— BEGIN —
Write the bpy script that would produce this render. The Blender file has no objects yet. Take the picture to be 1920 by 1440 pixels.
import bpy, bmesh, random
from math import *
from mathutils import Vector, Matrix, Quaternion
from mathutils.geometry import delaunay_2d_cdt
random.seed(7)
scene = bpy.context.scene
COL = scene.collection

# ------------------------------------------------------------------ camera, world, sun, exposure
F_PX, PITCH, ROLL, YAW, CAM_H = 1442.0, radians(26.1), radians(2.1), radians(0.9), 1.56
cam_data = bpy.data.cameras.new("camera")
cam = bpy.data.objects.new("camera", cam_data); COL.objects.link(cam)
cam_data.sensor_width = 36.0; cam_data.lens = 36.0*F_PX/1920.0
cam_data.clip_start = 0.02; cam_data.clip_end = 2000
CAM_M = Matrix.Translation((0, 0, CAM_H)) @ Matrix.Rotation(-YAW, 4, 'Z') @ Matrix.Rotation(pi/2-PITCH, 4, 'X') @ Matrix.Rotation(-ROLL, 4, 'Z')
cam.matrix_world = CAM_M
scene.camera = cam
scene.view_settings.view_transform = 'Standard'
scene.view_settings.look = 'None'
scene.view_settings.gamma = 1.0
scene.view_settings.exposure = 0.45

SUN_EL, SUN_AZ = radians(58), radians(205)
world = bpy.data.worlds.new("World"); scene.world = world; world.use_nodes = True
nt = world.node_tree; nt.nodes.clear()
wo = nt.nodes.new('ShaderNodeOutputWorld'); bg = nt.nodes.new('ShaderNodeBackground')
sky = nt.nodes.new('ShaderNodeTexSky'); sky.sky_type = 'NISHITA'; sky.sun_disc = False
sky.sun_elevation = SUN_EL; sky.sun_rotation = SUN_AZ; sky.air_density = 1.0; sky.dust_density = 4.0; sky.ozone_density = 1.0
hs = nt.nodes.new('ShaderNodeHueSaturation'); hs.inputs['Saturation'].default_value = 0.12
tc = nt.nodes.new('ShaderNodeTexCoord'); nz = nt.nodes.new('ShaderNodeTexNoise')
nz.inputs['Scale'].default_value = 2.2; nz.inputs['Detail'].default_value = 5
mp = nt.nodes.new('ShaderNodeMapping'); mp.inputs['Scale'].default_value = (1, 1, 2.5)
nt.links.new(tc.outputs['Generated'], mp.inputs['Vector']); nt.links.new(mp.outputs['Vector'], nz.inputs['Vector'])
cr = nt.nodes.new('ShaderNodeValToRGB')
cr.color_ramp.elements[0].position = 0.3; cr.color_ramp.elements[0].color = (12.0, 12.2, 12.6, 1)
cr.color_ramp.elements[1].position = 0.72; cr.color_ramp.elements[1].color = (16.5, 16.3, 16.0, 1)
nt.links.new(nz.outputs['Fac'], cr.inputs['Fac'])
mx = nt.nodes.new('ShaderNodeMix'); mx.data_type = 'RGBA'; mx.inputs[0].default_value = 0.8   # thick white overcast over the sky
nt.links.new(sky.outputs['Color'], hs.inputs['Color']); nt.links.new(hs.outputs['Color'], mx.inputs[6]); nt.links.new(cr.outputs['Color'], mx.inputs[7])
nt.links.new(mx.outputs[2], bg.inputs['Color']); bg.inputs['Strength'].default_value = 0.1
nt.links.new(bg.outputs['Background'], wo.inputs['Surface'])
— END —
**EXERCISE OBJECTIVE:** Beginning at the top of the data, extract each line through the line containing "COL = scene.collection" and return those lines exactly, with nothing added.

**RIGHT ANSWER:**
Write the bpy script that would produce this render. The Blender file has no objects yet. Take the picture to be 1920 by 1440 pixels.
import bpy, bmesh, random
from math import *
from mathutils import Vector, Matrix, Quaternion
from mathutils.geometry import delaunay_2d_cdt
random.seed(7)
scene = bpy.context.scene
COL = scene.collection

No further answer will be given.